Въ данномъ видe -- это было варево, несъeдобное даже для неприхотливаго желудка ГПУ. Но если бы я указалъ Добротину на самыя зiяющiя несообразности, -- онъ устранилъ бы ихъ, и въ коллегiю ОГПУ пошелъ бы обвинительный актъ, не лишенный хоть нeкоторой, самой отдаленной, доли правдоподобiя. Этого правдоподобiя было бы достаточно для созданiя новаго "дeла" и для ареста новыхъ "шпiоновъ".

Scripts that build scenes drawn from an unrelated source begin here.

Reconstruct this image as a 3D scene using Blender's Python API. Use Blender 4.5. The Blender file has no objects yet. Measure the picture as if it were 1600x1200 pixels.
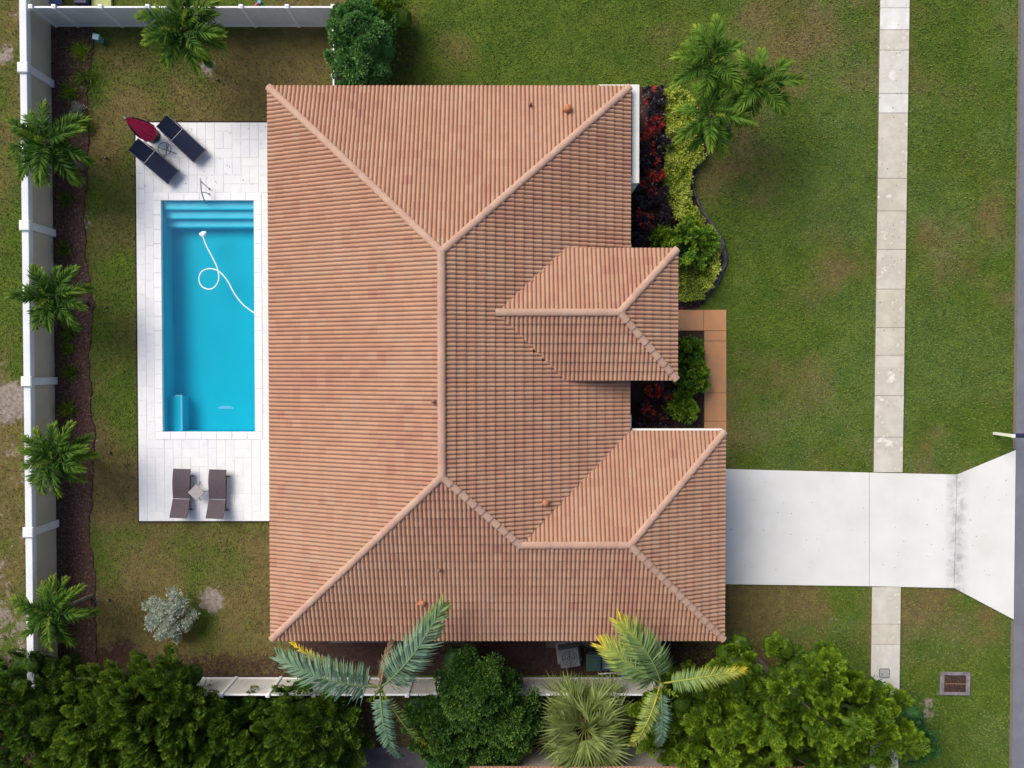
import bpy, bmesh, math, random
import numpy as np
from mathutils import Vector, Matrix, Euler
random.seed(7)
RNG = np.random.default_rng(7)
S = bpy.context.scene
COL = S.collection
PI = math.pi

# ------------------------------------------------------------------ camera
CAM_H, CAM_F, TILT = 34.5, 1311.0, math.radians(-1.15)
cam_d = bpy.data.cameras.new('camera')
cam_d.sensor_width = 36.0
cam_d.lens = CAM_F / 1600 * 36
cam_d.clip_start = 0.5
cam_d.clip_end = 2000
cam = bpy.data.objects.new('camera', cam_d)
COL.objects.link(cam)
cam.location = (0, 0, CAM_H)
cam.rotation_euler = (TILT, 0, 0)
S.camera = cam
# ------------------------------------------------------------------ world, sun, exposure
SUN_EL, SUN_AZ = math.radians(45), math.radians(138)     # azimuth counted from +x
W = bpy.data.worlds.new('World')
S.world = W
W.use_nodes = True
wn = W.node_tree
sky = wn.nodes.new('ShaderNodeTexSky')
sky.sky_type = 'NISHITA'
sky.sun_disc = False
sky.sun_elevation = SUN_EL
sky.sun_rotation = PI / 2 - SUN_AZ
sky.dust_density = 3.0
sky.air_density = 1.0
sky.ozone_density = 1.0
bg = wn.nodes['Background']
wn.links.new(sky.outputs[0], bg.inputs[0])
bg.inputs[1].default_value = 0.14
sun_d = bpy.data.lights.new('sun', 'SUN')
sun_d.energy = 3.2
sun_d.angle = math.radians(42)
sun_d.color = (1.0, 0.94, 0.86)
sun = bpy.data.objects.new('sun', sun_d)
COL.objects.link(sun)
sv = Vector((math.cos(SUN_EL) * math.cos(SUN_AZ), math.cos(SUN_EL) * math.sin(SUN_AZ), math.sin(SUN_EL)))
sun.rotation_euler = sv.to_track_quat('Z', 'Y').to_euler()
sun.location = (-20, 15, 30)
S.view_settings.view_transform = 'Standard'
S.view_settings.look = 'None'
S.view_settings.gamma = 1
S.view_settings.exposure = 0.09
S.view_settings.use_curve_mapping = False
S.cycles.max_bounces = 6
S.cycles.transparent_max_bounces = 8

# ------------------------------------------------------------------ helpers
_c, _s = math.cos(TILT), math.sin(TILT)
def G(px, py, z=0.0):
    """survey point of the photograph at a height z -> (x, y) in metres"""
    u = (px - 800) / CAM_F; v = (600 - py) / CAM_F
    dx = u; dy = v * _c + _s; dz = v * _s - _c
    k = (z - CAM_H) / dz
    return dx * k, dy * k
def G3(px, py, z=0.0):
    a = G(px, py, z); return Vector((a[0], a[1], z))

def hsh(ix, iy, seed):
    n = (ix.astype(np.int64) * 374761393 + iy.astype(np.int64) * 668265263 + seed * 1442695041) & 0xffffffff
    n = ((n ^ (n >> 13)) * 1274126177) & 0xffffffff
    n = n ^ (n >> 16)
    return (n & 0xffff) / 65535.0
def vnoise(x, y, seed=0):
    x = np.asarray(x, float); y = np.asarray(y, float)
    ix = np.floor(x); iy = np.floor(y)
    fx = x - ix; fy = y - iy
    fx = fx * fx * (3 - 2 * fx); fy = fy * fy * (3 - 2 * fy)
    a = hsh(ix, iy, seed); b = hsh(ix + 1, iy, seed); c = hsh(ix, iy + 1, seed); d = hsh(ix + 1, iy + 1, seed)
    return (a * (1 - fx) + b * fx) * (1 - fy) + (c * (1 - fx) + d * fx) * fy
def fbm(x, y, seed=0, o=4):
    t = 0; amp = .5; tot = 0; f = 1
    for i in range(o):
        t = t + amp * vnoise(np.asarray(x) * f, np.asarray(y) * f, seed + i * 17); tot += amp; amp *= .55; f *= 2.1
    return t / tot
def sstep(a, b, x):
    t = np.clip((x - a) / (b - a), 0, 1); return t * t * (3 - 2 * t)

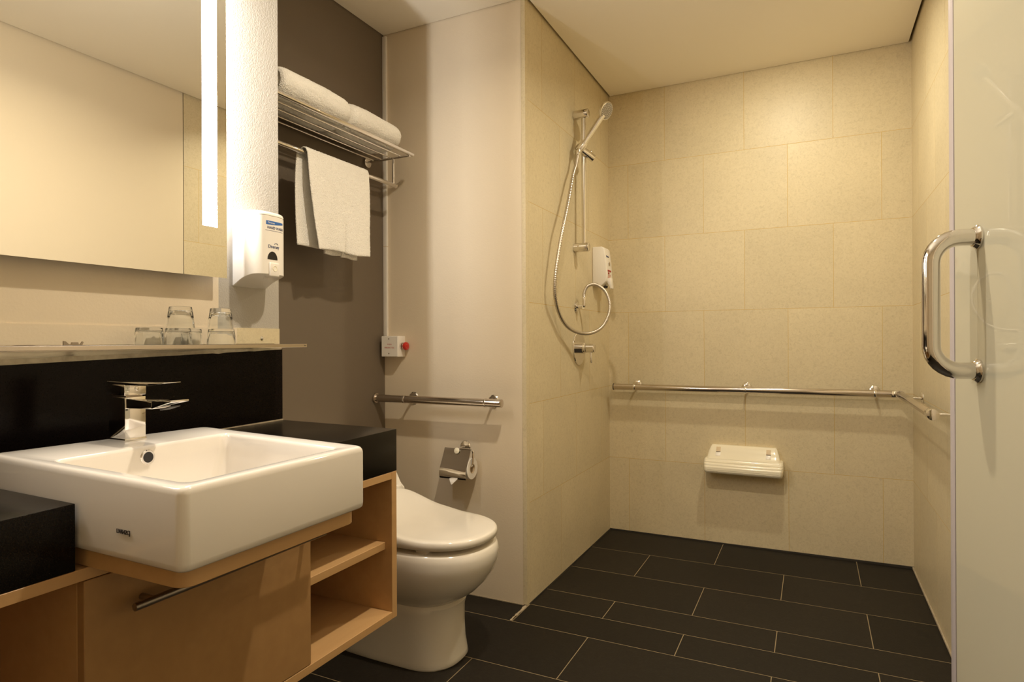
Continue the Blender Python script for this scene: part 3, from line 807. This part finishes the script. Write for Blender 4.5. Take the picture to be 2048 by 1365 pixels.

И я очень просто говорю Добротину, что я -- по его же словамъ -человeкъ разумный и что именно поэтому я не вeрю ни въ его обeщанiя, ни въ его угрозы, что вся эта пинкертоновщина со шпiонами -- несусвeтимый вздоръ и что вообще никакихъ показанiй на эту тему я подписывать не буду. Что можно было перепугать Степанова и поймать его на какую-нибудь очень дешевую удочку, но что меня на такую удочку никакъ не поймать.
Добротинъ какъ-то сразу осeкается, его лицо на одинъ мигъ перекашивается яростью, и изъ подъ лоснящейся поверхности хорошо откормленнаго и благодушно-корректнаго, если хотите, даже слегка европеизированнаго "слeдователя" мелькаетъ оскалъ чекистскихъ челюстей.
-- Ахъ, такъ вы -- такъ...
-- Да, я -- такъ...
Мы нeсколько секундъ смотримъ другъ на друга въ упоръ.
-- Ну, мы васъ заставимъ сознаться...
-- Очень мало вeроятно...
По лицу Добротина видна, такъ сказать, борьба стилей. Онъ сбился со своего европейскаго стиля и почему-то не рискуетъ перейти къ обычному чекистскому: то-ли ему не приказано, то-ли онъ побаивается: за три недeли тюремной голодовки я не очень уже ослабь физически и терять мнe нечего. Разговоръ заканчивается совсeмъ ужъ глупо:
-- Вотъ видите, -- раздраженно говоритъ Добротинъ. -- А я для васъ даже выхлопоталъ сухарей изъ вашего запаса.
-- Что-же, вы думали купить сухарями мои показанiя?
-- Ничего я не думалъ покупать. Забирайте ваши сухари. Можете идти въ камеру.